Anton Giulio Mancino, Film tv
Filmografia voyeuristica a cura di Anton Giulio Mancino
GRAZIE ZIA [1968] con Lisa Gastoni, Lou Castel. La Gastoni contribuisce addirittura con qualche milione all’acquisto della pellicola, pur di aiutare il cineasta di talento alle prime armi. L’indignata Filastrocca vietnamita di Sergio Endrigo ne accentua l’impegno contro la guerra e l’indifferenza collettiva nei confronti della tragica disuguaglianza sociale del mondo.
CUORE DI MAMMA [1969] con Carla Gravina, Philippe Leroy. Scritto con Dacia Maraini, è il secondo film di Samperi, con Carla Gravina oggetto del desiderio della macchina da presa, ed è più crudele e politicizzato di Grazie zia. Per Fofi, nella postfazione alla sceneggiatura in volume: «È un rifiuto dell’impotenza e dell’abilità; è un invito a reagire proprio ai più invischiati».

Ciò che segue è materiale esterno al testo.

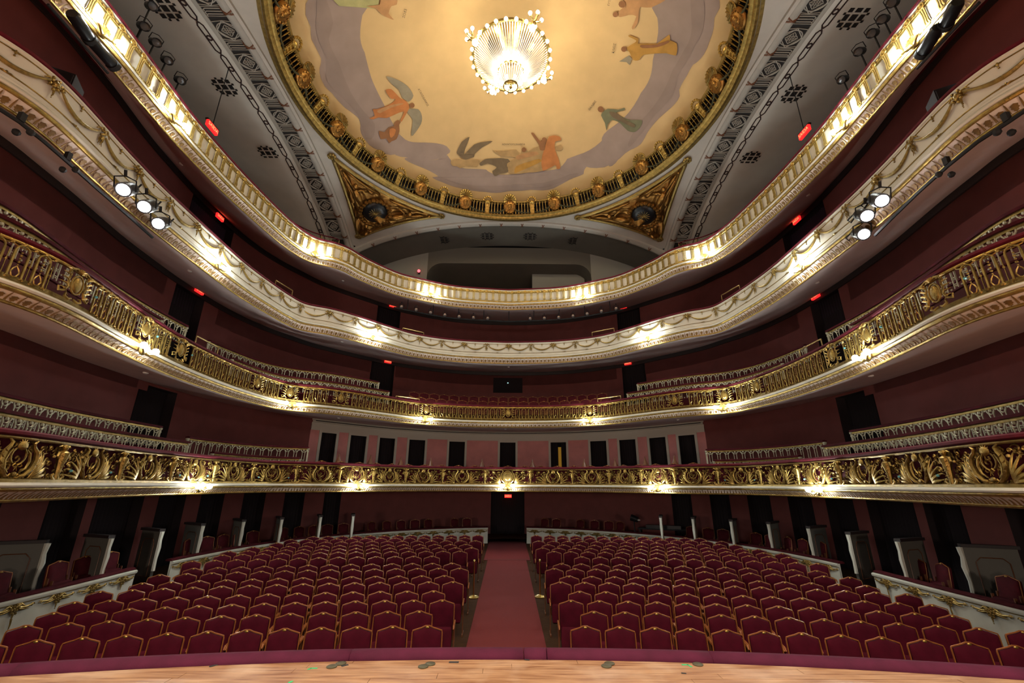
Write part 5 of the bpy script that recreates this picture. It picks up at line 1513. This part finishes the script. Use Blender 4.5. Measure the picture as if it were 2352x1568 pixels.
# ================================================================== STAGE LIGHTING HUNG ON THE BALCONIES
def aim(p, tgt):
    d = (Vector(tgt)-Vector(p)).normalized(); up = Vector((0, 0, 1)); x = d.cross(up).normalized(); y = x.cross(d)
    return Matrix(((x.x, d.x, y.x, p[0]), (x.y, d.y, y.y, p[1]), (x.z, d.z, y.z, p[2]), (0, 0, 0, 1)))
CAN = MB().lathe([(.10, -.24), (.13, -.20), (.13, .10), (.15, .16), (.15, .24), (.13, .24), (.12, .12)], 12, (0, 0, 0), 'y').mesh('can', 'black')
YOKE = MB().tube([(-.18, 0, 0), (-.18, 0, .22), (0, 0, .28), (.18, 0, .22), (.18, 0, 0)], .015, 4).mesh('yoke', 'blackmatte')
LENS = MB().lathe([(.001, .16), (.12, .15), (.12, .13)], 12, (0, 0, 0), 'y').mesh('lens', 'lens')
CLAMP = MB().tube([(.0, 0, .26), (0, .0, .40)], .03, 5).mesh('clamp', 'blackmatte')
def can(M, label, grp, lens=LENS, stand=None):
    g = thing('stage_spotlight', label, 'spotlight', M, grp)
    put('can', CAN, g, M); put('yoke', YOKE, g, M); put('lens', lens, g, M)
    if stand is None: put('clamp', CLAMP, g, M)
    else: put('stand', MB().tube([stand+Vector((0, 0, -.12)), Vector((stand.x*1.01, stand.y, 10.0))], .02, 5).mesh('stand', 'blackmatte'), g)
for sg, w, L in ((-1, 'left', ((346, 14), (328, 60), (355, 97), (382, 138), (412, 184))), (1, 'right', ((2052, 6), (2030, 44), (2006, 76), (1976, 118), (1937, 182)))):
    for i, (u, v) in enumerate(L):
        pl = PD.off(-.55); h = pl.hit(u, v); M = pl.M(h[0], h[2]); p = M.translation; zs = h[2]
        can(aim(p, (p.x*.55, p.y-2.0, p.z-3.2)) @ Matrix.Scale(.78, 4), 'black spotlight can standing above the top gallery on the %s, %s from the top' % (w, ordn(i+1)), 'gallery spotlight cans', stand=p)
# black tube floods under the top gallery
for sg, w, L in ((-1, 'left', (((165, 30), (207, 92)), ((207, 90), (262, 152)))), (1, 'right', (((2200, 4), (2170, 60)), ((2155, 62), (2118, 124))))):
    for i, (a, c) in enumerate(L):
        p0, p1 = on_z(a[0], a[1], 8.72), on_z(c[0], c[1], 8.72)
        g = thing('tube_flood', 'black tubular floodlight under the top gallery on the %s, %s one' % (w, ('upper', 'lower')[i]), 'floodlight', T(*p0))
        d = (p1-p0).normalized()
        put('barrel', MB().tube([p0, p0+d*.05, p1-d*.05, p1], [.10, .12, .12, .10], 12).mesh('barrel', 'black'), g)
        put('end_collar', MB().tube([p1-d*.06, p1+d*.03], [.135, .135], 12).mesh('end_collar', 'blackmatte'), g)
    p0, p1 = (on_z(110, 10, 8.5), on_z(248, 168, 8.5)) if sg < 0 else (on_z(2250, 5, 8.5), on_z(2106, 158, 8.5))
    put('lighting_pipe', MB().tube([p0, (p0+p1)/2, p1], .028, 6).mesh('lighting_pipe', 'blackmatte'), None, None, 'thin black pipe under the tubular floodlights on the %s' % w, 'pipe')
# pipe and three lit spotlights under the third balcony on both sides
BIGCAN = MB().lathe([(.08, -.42), (.13, -.38), (.15, -.1), (.13, .0), (.15, .05), (.15, .10)], 14, (0, 0, 0), 'y').mesh('can', 'black')
FACE = MB().lathe([(.001, .118), (.105, .118), (.125, .09)], 16, (0, 0, 0), 'y').mesh('lit_lens', 'spotface')
for sg, w, pipe, L in ((-1, 'left', ((-30, 232), (45, 280), (100, 324), (152, 369), (223, 433), (300, 500), (350, 545)), ((287, 435), (335, 474), (367, 513))), (1, 'right', ((2380, 236), (2316, 280), (2245, 326), (2178, 380), (2110, 441), (2060, 490), (2010, 540)), ((2022, 460), (1988, 495), (1981, 537)))):
    P = [on_z(u, v, 5.72) for u, v in pipe]
    g = thing('lighting_pipe', 'black lighting pipe with clamps under the third balcony on the %s' % w, 'pipe', T(*P[3]))
    put('tube', MB().tube(P, .035, 6).mesh('tube', 'blackmatte'), g)
    for k in (1, 3):
        q = MB(); q.box(P[k]+Vector((0, 0, .1)), (.08, .08, .16))
        for dx in (-.12, .12): q.ball(P[k]+Vector((dx, .1, -.12)), .06, 7, 5)
        put('clamp', q.mesh('clamp', 'blackmatte'), g)
    for k, (u, v) in enumerate(L):
        p = on_z(u, v, 5.72+.12); M = aim(p, (p.x*.5, .0, -1.0))
        g = thing('lit_spotlight', 'lit round stage spotlight under the third balcony on the %s, %s of three' % (w, ('upper', 'middle', 'lower')[k]), 'spotlight', M, 'lit stage spotlights')
        put('can', BIGCAN, g, M); put('lit_lens', FACE, g, M); put('yoke', YOKE, g, M); put('clamp', CLAMP, g, M)
        q = MB(); rnd = random.Random(k+sg)
        q.tube([M @ Vector((.05, -.35, .1)), M @ Vector((.2, -.5, -.1)), M @ Vector((.1, -.65, -.2)), M @ Vector((-.1, -.6, .1))], .018, 5)
        put('cable', q.mesh('cable', 'blackmatte'), g)
# lighting bar with small lamps under the rear of the top gallery
pl = PD.off(-.75); ha, hb = pl.hit(905, 706), pl.hit(1432, 709); zc = pl.hit(1168, 738)[2]
g = thing('lighting_bar', 'long curved black lighting bar under the rear of the top gallery', 'bar', pl.M(pl.c, zc))
strip('bar', pl, [(.04*math.cos(a), zc+.04*math.sin(a)) for a in [2*PI*i/6 for i in range(6)]], 'blackmatte', g, ha[0], hb[0], True)
q = MB()
for i in range(9):
    M = pl.M(ha[0]+(hb[0]-ha[0])*(i+.5)/9, zc); q.tube([M @ Vector((0, 0, 0)), M @ Vector((0, 0, .75))], .02, 5)
put('hanger', q.mesh('hanger', 'blackmatte'), g)
n = 16
for i in range(n):
    if i in (7, 8): continue
    s = ha[0]+(hb[0]-ha[0])*(i+.5)/n; M = pl.M(s, zc-.02+.16); p = M.translation
    can(aim(p, (p.x*.3, 2, -1.5)) @ Matrix.Scale(.62, 4), 'small black spotlight on the rear lighting bar, %s from the left' % ordn(i+1), 'rear bar spotlights')
# black masking panels at the ends of the dark wall band, third balcony
for sg, w, (u, v) in ((-1, 'left', (150, 185)), (1, 'right', (2168, 222))):
    d = ray(u, v); p = d*abs(9.3/d.x); M = T(p.x, p.y, 6.9, sg*-.5)
    g = thing('masking', 'black masking panel behind the third balcony rail on the %s' % w, 'masking', M)
    put('masking_body', MB().box((0, 0, .55), (.45, .5, 1.1)).mesh('masking_body', 'curtain', False), g, M); put('grille', MB().box((0, -.26, .55), (.4, .02, 1.0)).mesh('grille', 'curtain', False), g, M)  # plain black masking boards, no speaker inside
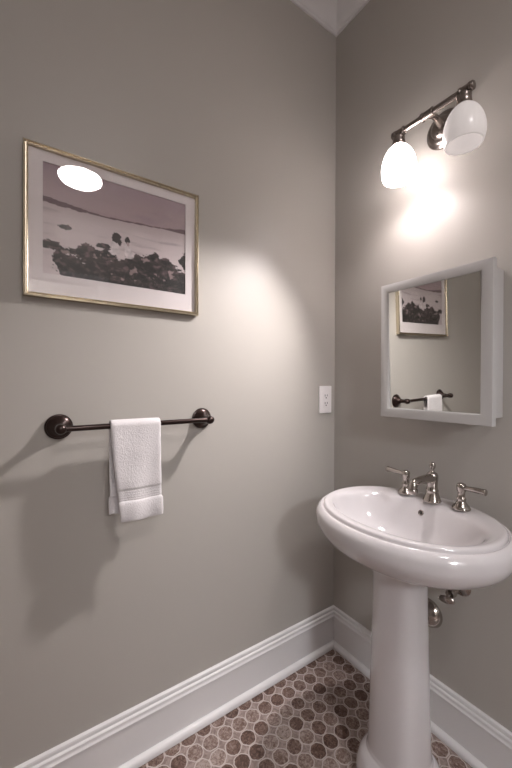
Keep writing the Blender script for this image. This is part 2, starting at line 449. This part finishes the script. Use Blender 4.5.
# ------------------------------------------------------------------ mirrored cabinet
X0, X1, Z0, Z1, DP = .3207, .6756, 1.051, 1.513, .110
cab = thing('medicine_cabinet', 'white framed mirror cabinet mounted on the wall above the sink', 'mirror cabinet', ((X0 + X1) / 2, 0, Z0))
cl = cab.location
bm = bmesh.new(); box(bm, (X0 + .018 - cl.x, -.0885, .018), (X1 - .016 - cl.x, -.0005, Z1 - Z0 - .013), .0015)
auto(link('cabinet_body', bm, M_cab, cab), 50)
bm = bmesh.new()
def dc(i, h): return [(X0 + i - cl.x, -h, i), (X1 - i - cl.x, -h, i), (X1 - i - cl.x, -h, Z1 - Z0 - i), (X0 + i - cl.x, -h, Z1 - Z0 - i)]
sweep_rect(bm, [(0, .089), (0, .105), (.001, .1085), (.004, .110), (.0265, .110), (.029, .109), (.0305, .107), (.0315, .106), (.0315, .089)], dc)
dr = auto(link('door', bm, M_cab, cab), 40)
bm = bmesh.new(); box(bm, (X0 + .0318 - cl.x, -.104, .0318), (X1 - .0318 - cl.x, -.100, Z1 - Z0 - .0318))
for v in bm.verts: v.co.y -= (v.co.z - .231) * .026
link('mirror', bm, M_mirror, dr)

# ------------------------------------------------------------------ wall sconce
SY, SZ = -.13, 1.998
SC = (.50, 0, 2.02)
sc = thing('wall_sconce', 'two-shade nickel wall light with a horizontal bar above the mirror cabinet', 'wall light', SC)
def rel(p): return (p[0] - SC[0], p[1] - SC[1], p[2] - SC[2])
bm = bmesh.new(); lathe(bm, [(0, .0005), (.060, .0005), (.061, .004), (.059, .008), (.053, .010), (.051, .015), (.046, .018), (.038, .020), (.036, .026), (.028, .032), (.016, .036), (0, .037)], axis(rel((.487, 0, 2.012)), (0, -1, 0)), 48)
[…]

UCCIDETE IL VITELLO GRASSO E ARROSTITELO [1970] con Jean Sorel, Marilù Tolo. È persino più speculare a I pugni in tasca di Grazie zia. L’impianto giallo ai limiti del noir, messo a punto ancora con la Maraini, fa da contraltare alla satira verso il suo bersaglio prediletto: l’improbabile, sciagurata compagine familiare borghese. Senza veli, stavolta, Marilù Tolo.
UN’ANGUILLA DA 300 MILIONI [1971] con Lino Toffolo, Ottavia Piccolo. Primo film di Toffolo con Samperi, che lo scrive a quattro mani con Aldo Lado. Divertente fino a un certo punto, considerato che l’impianto della satira anti-borghese vira all’improvviso verso il noir in dialetto veneto: lo specchio di genere e de-genere di un’Italia provinciale e “nera” in ogni senso.
BEATI I RICCHI [1972] con Paolo Villaggio, Lino Toffolo Sotto le mentite spoglie della commedia di costume, è un veicolo comico-politico inedito, straniante e incompreso, per la coppia Toffolo-Villaggio. Samperi lo scrive con Sandro Continenza e, ancora, Aldo Lado. Ivano Fossati canta il brano omonimo firmato da Luis Bacalov e dallo stesso Samperi.
MALIZIA [1973] con Laura Antonelli, Alessandro Momo Le radici siciliane giocano a favore di questo romanzo di formazione erotica tra i più imitati di sempre. Il primo film di Samperi con la Antonelli. Il buio che risolve l’amplesso finale la dice lunga sulla complessa visione del mondo di Samperi, con buona pace del genere. Fotografia di Vittorio Storaro.
SCANDALO [1976] con Lisa Gastoni, Franco Nero Samperi in trasferta parigina mostra quelle premesse di classe, cultura e dipendenza tra uomini e donne che rendono la guerra sempre più vicina una tragica conseguenza di un sistema malato. Franco Nero è il proletario, crudele con la farmacista borghese Lisa Gastoni. Fotografia di Vittorio Storaro.
NENÈ [1977] con Leonora Fani, Sven Valsecchi Dal romanzo di Cesare Lanza, un ritratto implacabile delle aspettative ingenue di cambiamento all’alba delle elezioni politiche dell’aprile 1948, coi comunisti che si illudono di festeggiare e i borghesi che prendono a cinghiate figli, mogli e nipoti in amore. Romanzo di formazione, al contrario. Fotografia di Pasqualino De Santis.